Aim of the exercise —
Copy out exactly the lines spanning the line with "Reconstruct this image" to the line with "COL=S.collection", inclusive, from the data underneath, with no pictures.

Records —
★ ★ ★ ★ ★
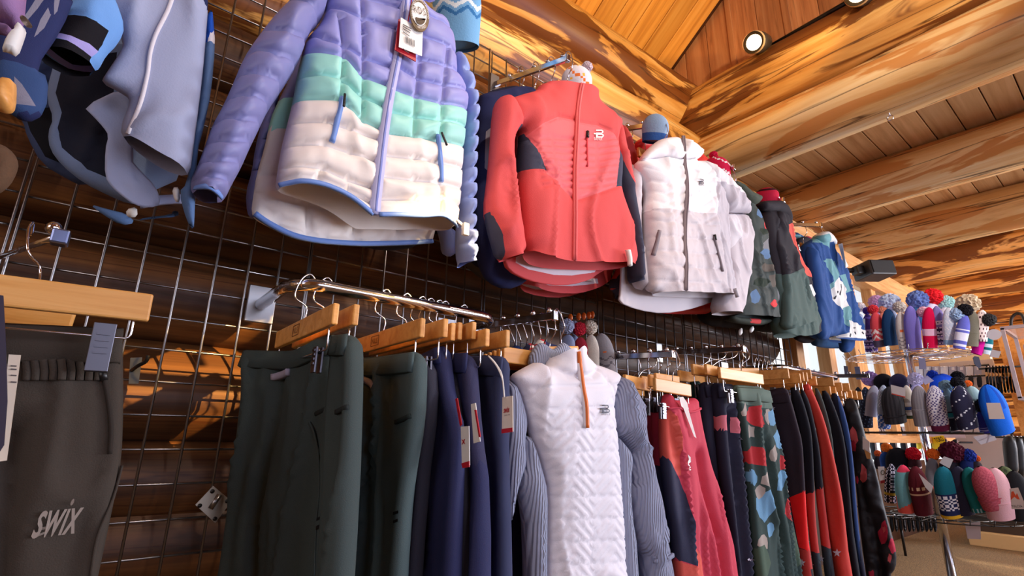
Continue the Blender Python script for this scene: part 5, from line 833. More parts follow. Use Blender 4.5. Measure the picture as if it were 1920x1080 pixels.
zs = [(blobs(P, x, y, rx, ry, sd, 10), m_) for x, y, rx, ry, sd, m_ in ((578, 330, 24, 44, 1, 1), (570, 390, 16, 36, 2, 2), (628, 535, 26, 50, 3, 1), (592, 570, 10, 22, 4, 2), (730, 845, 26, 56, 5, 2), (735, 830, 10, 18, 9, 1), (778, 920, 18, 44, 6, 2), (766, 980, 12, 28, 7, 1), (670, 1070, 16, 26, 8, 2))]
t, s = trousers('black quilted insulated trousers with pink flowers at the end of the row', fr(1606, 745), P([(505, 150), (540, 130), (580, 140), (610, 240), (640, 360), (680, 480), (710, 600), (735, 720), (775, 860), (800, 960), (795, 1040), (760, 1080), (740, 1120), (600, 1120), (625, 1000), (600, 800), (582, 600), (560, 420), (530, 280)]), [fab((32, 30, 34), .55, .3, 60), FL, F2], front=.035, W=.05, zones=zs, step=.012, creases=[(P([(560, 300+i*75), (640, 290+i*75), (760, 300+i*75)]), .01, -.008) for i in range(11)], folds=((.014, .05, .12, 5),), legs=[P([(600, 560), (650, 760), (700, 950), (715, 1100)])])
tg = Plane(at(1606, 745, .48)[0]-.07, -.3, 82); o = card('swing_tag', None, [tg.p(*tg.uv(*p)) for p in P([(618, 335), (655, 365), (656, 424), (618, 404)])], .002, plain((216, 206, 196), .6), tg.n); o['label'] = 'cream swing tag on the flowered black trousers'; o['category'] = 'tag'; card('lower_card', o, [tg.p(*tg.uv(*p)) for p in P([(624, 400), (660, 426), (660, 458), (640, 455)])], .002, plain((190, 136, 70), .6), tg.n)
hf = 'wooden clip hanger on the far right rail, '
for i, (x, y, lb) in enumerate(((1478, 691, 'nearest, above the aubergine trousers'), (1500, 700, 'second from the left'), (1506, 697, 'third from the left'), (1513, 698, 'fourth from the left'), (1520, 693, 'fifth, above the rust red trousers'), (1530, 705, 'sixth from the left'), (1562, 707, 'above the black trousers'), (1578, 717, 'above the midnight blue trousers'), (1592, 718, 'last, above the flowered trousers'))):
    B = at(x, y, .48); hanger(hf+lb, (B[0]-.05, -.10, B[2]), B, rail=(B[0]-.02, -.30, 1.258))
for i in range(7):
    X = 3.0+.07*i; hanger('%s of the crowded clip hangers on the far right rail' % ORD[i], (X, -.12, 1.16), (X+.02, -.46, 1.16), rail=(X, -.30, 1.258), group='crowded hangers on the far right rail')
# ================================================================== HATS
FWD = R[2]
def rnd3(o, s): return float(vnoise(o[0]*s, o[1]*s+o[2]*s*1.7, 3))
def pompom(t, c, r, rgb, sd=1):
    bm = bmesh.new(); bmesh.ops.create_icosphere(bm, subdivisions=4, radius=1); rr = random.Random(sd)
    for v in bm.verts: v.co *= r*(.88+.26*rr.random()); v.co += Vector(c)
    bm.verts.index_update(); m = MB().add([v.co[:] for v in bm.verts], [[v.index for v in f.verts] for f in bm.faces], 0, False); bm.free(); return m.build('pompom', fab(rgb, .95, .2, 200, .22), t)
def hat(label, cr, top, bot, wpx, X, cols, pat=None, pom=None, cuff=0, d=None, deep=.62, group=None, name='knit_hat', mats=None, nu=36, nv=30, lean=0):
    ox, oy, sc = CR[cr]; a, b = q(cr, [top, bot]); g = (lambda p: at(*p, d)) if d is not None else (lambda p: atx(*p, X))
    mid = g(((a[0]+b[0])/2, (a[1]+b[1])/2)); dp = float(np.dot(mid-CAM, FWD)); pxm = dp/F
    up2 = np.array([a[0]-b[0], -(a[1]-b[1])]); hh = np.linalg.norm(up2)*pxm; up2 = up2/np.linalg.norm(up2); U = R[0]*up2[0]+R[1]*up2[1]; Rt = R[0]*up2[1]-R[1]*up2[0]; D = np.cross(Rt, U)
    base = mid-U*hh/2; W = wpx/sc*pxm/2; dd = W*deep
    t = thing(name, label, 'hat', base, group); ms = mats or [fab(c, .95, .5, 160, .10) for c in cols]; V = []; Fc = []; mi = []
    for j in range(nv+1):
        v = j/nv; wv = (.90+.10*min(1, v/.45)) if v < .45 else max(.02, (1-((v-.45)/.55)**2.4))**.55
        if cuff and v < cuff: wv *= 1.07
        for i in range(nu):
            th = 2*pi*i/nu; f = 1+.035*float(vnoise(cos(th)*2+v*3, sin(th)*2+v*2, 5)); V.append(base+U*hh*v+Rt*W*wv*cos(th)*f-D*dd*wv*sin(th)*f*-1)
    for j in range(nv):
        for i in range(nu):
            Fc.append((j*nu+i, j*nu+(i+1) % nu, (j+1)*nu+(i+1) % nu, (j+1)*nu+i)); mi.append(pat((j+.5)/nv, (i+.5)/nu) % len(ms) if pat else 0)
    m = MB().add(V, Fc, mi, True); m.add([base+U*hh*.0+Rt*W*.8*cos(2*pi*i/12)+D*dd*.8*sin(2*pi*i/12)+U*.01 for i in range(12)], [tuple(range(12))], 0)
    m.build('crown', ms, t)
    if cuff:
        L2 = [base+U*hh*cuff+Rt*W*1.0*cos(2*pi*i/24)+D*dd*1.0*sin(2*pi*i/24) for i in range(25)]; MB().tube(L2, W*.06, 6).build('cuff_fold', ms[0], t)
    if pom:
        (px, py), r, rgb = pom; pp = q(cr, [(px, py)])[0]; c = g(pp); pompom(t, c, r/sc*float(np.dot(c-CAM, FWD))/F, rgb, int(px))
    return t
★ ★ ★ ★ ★
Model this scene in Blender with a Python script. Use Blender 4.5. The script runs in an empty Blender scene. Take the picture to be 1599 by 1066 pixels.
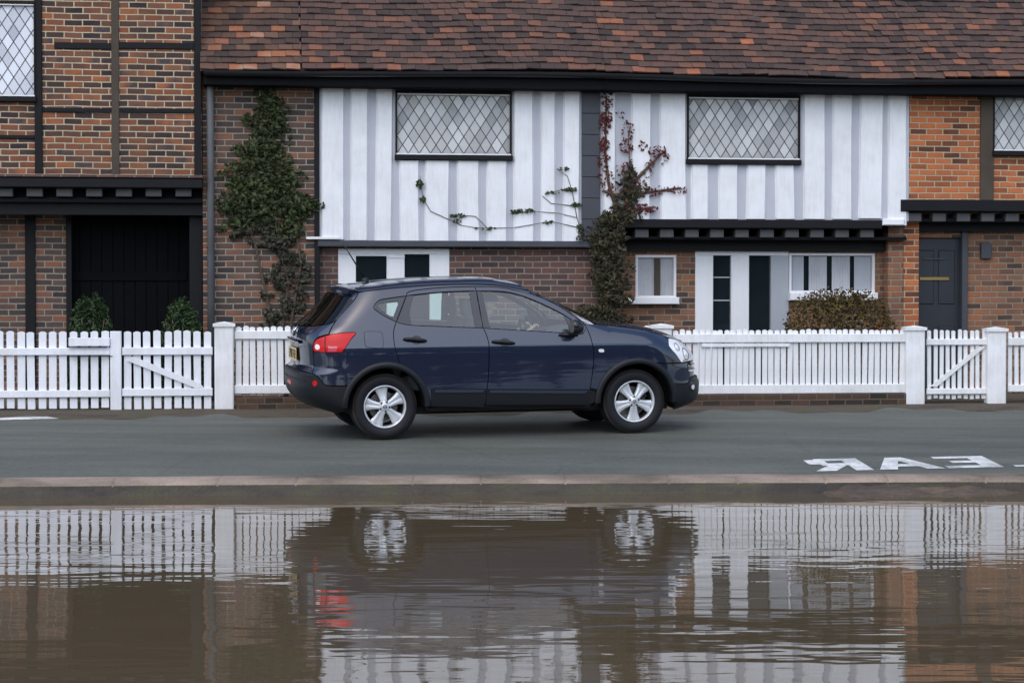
★ ★ ★ ★ ★
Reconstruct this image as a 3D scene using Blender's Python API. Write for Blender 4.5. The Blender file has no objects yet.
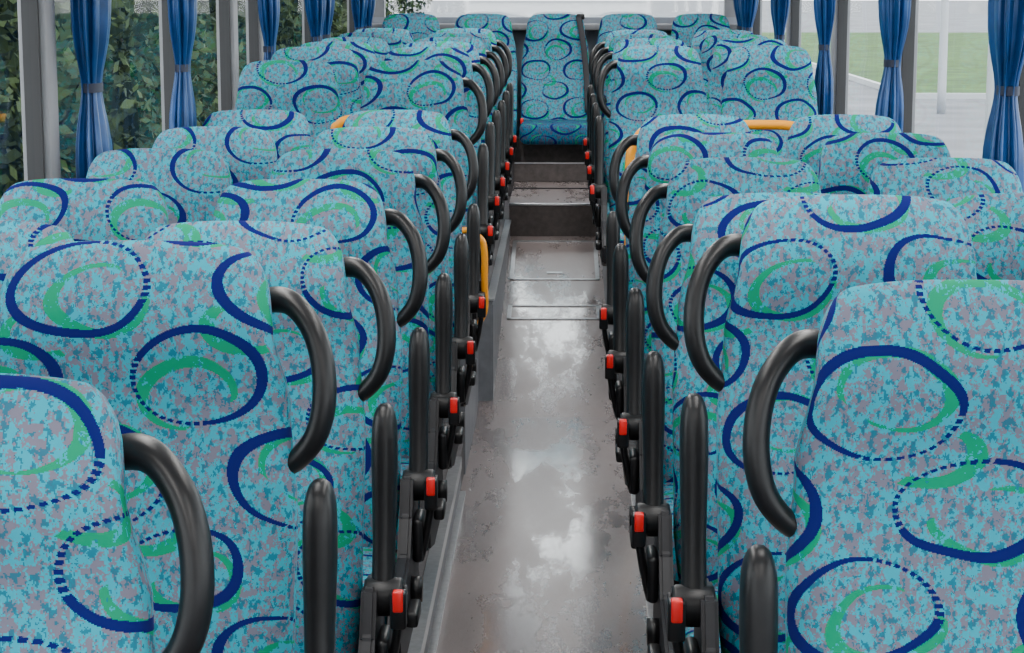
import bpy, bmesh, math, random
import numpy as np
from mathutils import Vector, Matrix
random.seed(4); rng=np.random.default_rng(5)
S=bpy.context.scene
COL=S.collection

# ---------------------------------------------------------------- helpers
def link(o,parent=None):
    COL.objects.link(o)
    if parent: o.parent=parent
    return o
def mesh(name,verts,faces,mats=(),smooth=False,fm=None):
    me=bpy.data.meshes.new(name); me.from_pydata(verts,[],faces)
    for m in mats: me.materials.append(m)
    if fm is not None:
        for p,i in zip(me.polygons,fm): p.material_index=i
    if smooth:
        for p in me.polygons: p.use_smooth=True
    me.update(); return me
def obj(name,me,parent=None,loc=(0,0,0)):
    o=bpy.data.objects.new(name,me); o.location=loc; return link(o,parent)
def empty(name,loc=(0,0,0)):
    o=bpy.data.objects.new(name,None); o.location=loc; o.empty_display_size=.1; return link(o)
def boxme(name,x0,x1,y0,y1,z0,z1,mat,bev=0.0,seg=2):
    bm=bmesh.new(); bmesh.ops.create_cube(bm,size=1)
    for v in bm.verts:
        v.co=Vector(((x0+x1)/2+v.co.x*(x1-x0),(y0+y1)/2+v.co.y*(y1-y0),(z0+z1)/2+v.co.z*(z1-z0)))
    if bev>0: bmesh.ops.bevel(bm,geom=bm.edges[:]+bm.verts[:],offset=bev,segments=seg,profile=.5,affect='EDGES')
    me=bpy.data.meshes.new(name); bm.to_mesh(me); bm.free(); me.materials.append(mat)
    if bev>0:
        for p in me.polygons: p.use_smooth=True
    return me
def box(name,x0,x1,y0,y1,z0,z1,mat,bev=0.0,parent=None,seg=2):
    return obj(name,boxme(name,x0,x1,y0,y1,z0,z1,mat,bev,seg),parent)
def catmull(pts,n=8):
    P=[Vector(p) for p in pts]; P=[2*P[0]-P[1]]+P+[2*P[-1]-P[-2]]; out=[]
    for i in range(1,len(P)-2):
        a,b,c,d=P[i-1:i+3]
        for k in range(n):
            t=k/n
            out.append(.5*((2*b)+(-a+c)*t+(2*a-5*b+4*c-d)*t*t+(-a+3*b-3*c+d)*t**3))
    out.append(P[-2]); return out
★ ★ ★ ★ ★
Response —
Reconstruct this image as a 3D scene using Blender's Python API. Write for Blender 4.5. The Blender file has no objects yet.
import bpy, bmesh, math, random
import numpy as np
from mathutils import Vector, Matrix
random.seed(4); rng=np.random.default_rng(5)
S=bpy.context.scene
COL=S.collection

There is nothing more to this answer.